Thursday, May 26, 2011

Too Bad, So Sad

When one reads the story of a 86 year old man being hit by a car while crossing the street at 2:30 am, one has to wonder what improbable set of circumstances had to have occurred, for that to happen -- and not conclude as the newspaper despairs, "That bad shit just happens -- routinely, so what is this world coming to?"

My immediate reaction, is how many pedestrians are walking about at 2:30 am, but also, how many cars are on the road at that time also -- for a fatality to have happened, to say nothing of its inevitability?

One really has to be pressing one's luck, to have to be crossing a street precisely at the time the one car on the road, is passing -- and think that is a safe maneuver to make.

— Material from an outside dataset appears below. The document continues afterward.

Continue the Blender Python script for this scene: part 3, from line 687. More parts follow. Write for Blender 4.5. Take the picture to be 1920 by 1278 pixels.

When I cross the street, I try to do it when the possibility of an "accident" is not only minimal, but virtually impossible -- even in the worst case scenario, because I'm not going to trust the driver to watch out for my safety. I'm going to have to look out for my own safety first, regardless of what the other person does -- even if their intent is to deliberately injure me. It's just not going to happen -- in the first place.

You cross the street when there are no cars -- period, or when that car comes to a complete stop, with the clear intention of letting one cross safely -- and then if there are no other cars that are not fully on board with that understanding, and intent.

But when one is totally oblivious to anyone and anything else, bad things can happen. The chances of these things happening, are not random but highly probable and likely -- both good and bad. It is very important to distinguish these differences -- rather than being non-discriminatory about these things -- because they matter and make a difference, and not that non-discrimination is a virtue in itself, at all times, and in every situation. And so bad shit happens, and one feels powerless to do anything about it, but report and editorialize how life is out of control, and there is nothing one can do about it.

That is obviously a personality and culture of despair and hopelessness -- that is promoted by the media underwritten to foster such dependencies on every other but oneself -- first and foremost, and that makes the biggest difference in living one's life, and having good or bad outcomes.

A few bad things just happen -- and a few, are at that wrong place at the wrong time, but even those events, are rare -- and not the commonplace, or "could happen to anyone" -- which is the impression given. It doesn't matter whose fault it is, or who is to blame. There is something much greater that is wrong than who was right or wrong -- because there is a fundamental lack of understanding of cause and effect, and those consequences they make tragedies almost inevitable.

And beyond that, there is not to care, and not to know any difference, and want to -- and accept the catastrophes and sadness, is the way things have always been and must be. You can't design a roadway that is entirely foolproof -- when a society only produces victims in the first place. That is what is truly disturbing.